As I explained in this article, DC executives decided his drawings of Jimmy Olsen and Superman didn't look right.

Why can't they have better inkers "re-ink" the Kirby comics that were inked by bad inkers?

There are two aspects of that question…one technical, one ethical.  The technical one is that you can't "re-ink" an inked comic.  That is, if Jack pencilled a story and then Fred Badinker inked it, that's probably all that exists of that story.  If you then give those old pages to Phil Goodinker and tell him to "re-ink," all he can do is trace what Badinker inked and smooth things out and kind of guess what Kirby did that was now lost.  That's not inking Kirby.  That's creating a new piece of art that reinterprets how Badinker inked Kirby.

There are a few cases where Xeroxes or stats exist of Jack's pencil art, and those could theoretically be used to have Goodinker do a tracing and "reinking."  But even tracing good stats that way isn't the same as actually inking Kirby pencils, and there are also the moral considerations to consider.

Jack hated the idea of someone tampering with his work after the fact to "improve it."  As far as he was concerned, when a story was done — even if it was inked by Vince Colletta — it was done and should not be touched again.  (Jack was bothered a lot less by poor inking than some of his fans are.)  I didn't like what Colletta did to the early Fourth World comics but even if you could magically expunge his contribution and make the books look like they would have if Joe Sinnott or Mike Royer had inked them, Jack would not have wanted that.

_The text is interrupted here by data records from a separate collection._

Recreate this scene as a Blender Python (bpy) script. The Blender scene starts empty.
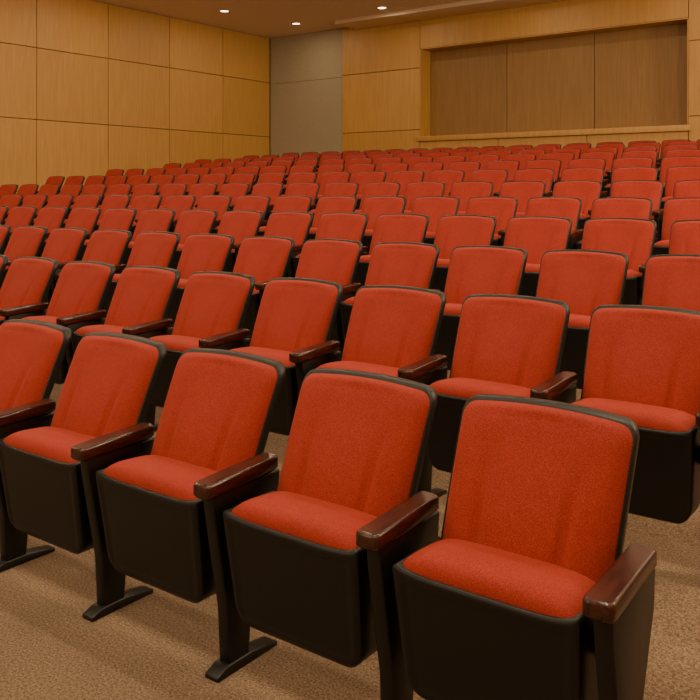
import bpy, bmesh, math, random
from mathutils import Vector, Matrix
random.seed(3)
S = bpy.context.scene
H = 1.45
PITCH = 0.592

# ---------------------------------------------------------------- materials
def newmat(name):
    m = bpy.data.materials.new(name); m.use_nodes = True
    nt = m.node_tree; b = nt.nodes['Principled BSDF']
    return m, nt, b
def N(nt, t, **kw):
    n = nt.nodes.new(t)
    for k, v in kw.items():
        if k in n.inputs: n.inputs[k].default_value = v
        else: setattr(n, k, v)
    return n
def ramp(nt, fac, stops):
    r = nt.nodes.new('ShaderNodeValToRGB')
    e = r.color_ramp.elements
    e[0].position, e[0].color = stops[0][0], (*stops[0][1], 1)
    e[1].position, e[1].color = stops[-1][0], (*stops[-1][1], 1)
    for p, c in stops[1:-1]:
        x = e.new(p); x.color = (*c, 1)
    nt.links.new(fac, r.inputs[0]); return r
def bump(nt, b, h, strength, dist):
    bp = nt.nodes.new('ShaderNodeBump'); bp.inputs['Strength'].default_value = strength
    bp.inputs['Distance'].default_value = dist
    nt.links.new(h, bp.inputs['Height']); nt.links.new(bp.outputs[0], b.inputs['Normal'])

def mat_fabric():
    m, nt, b = newmat('red_upholstery')
    tc = N(nt, 'ShaderNodeTexCoord')
    n1 = N(nt, 'ShaderNodeTexNoise', Scale=360.0, Detail=4.0, Roughness=0.8)
    n2 = N(nt, 'ShaderNodeTexNoise', Scale=9.0, Detail=3.0)
    nt.links.new(tc.outputs['Object'], n1.inputs['Vector']); nt.links.new(tc.outputs['Object'], n2.inputs['Vector'])
    r = ramp(nt, n1.outputs['Fac'], [(0.32, (0.155, 0.010, 0.006)), (0.5, (0.325, 0.026, 0.0145)), (0.70, (0.53, 0.068, 0.038))])
    mx = N(nt, 'ShaderNodeMix', data_type='RGBA', blend_type='MULTIPLY'); mx.inputs[0].default_value = 1.0
    r2 = ramp(nt, n2.outputs['Fac'], [(0.3, (0.90, 0.88, 0.88)), (0.7, (1.0, 1.0, 1.0))])
    nt.links.new(r.outputs[0], mx.inputs[6]); nt.links.new(r2.outputs[0], mx.inputs[7])
    nt.links.new(mx.outputs[2], b.inputs['Base Color'])
    b.inputs['Roughness'].default_value = 0.7
    b.inputs['Specular IOR Level'].default_value = 0.2
    b.inputs['Sheen Weight'].default_value = 0.10
    b.inputs['Sheen Tint'].default_value = (1.0, 0.5, 0.35, 1)
    bump(nt, b, n1.outputs['Fac'], 0.35, 0.002)
    return m
def mat_plastic():
    m, nt, b = newmat('black_plastic')
    tc = N(nt, 'ShaderNodeTexCoord')
    n1 = N(nt, 'ShaderNodeTexNoise', Scale=300.0, Detail=2.0)
    nt.links.new(tc.outputs['Object'], n1.inputs['Vector'])
    b.inputs['Base Color'].default_value = (0.007, 0.0065, 0.006, 1)
    b.inputs['Roughness'].default_value = 0.40
    b.inputs['Specular IOR Level'].default_value = 0.4
    bump(nt, b, n1.outputs['Fac'], 0.12, 0.001)
    return m
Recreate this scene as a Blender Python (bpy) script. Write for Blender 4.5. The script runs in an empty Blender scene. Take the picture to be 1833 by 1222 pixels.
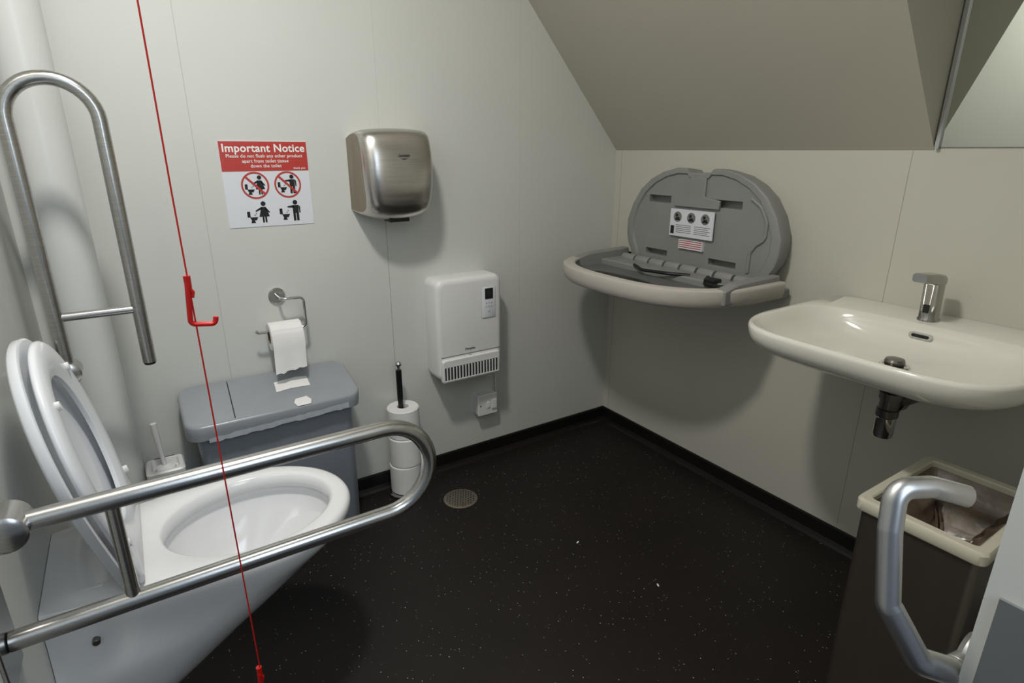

As noted in the article linked in the previous answer, before DC reprinted Jack's Jimmy Olsen issues, there was a brief discussion of having someone — probably Steve Rude — retouch the work to be more "Kirby."  Jack's friends and estate were willing to entertain the notion because it was not so much a matter of reworking Kirby as of changing one set of revisions for another, more sympathetic set.  But it was finally decided that it might get even farther from what Jack intended and that since there was a question, it was better to err on the side of not fiddling with completed work.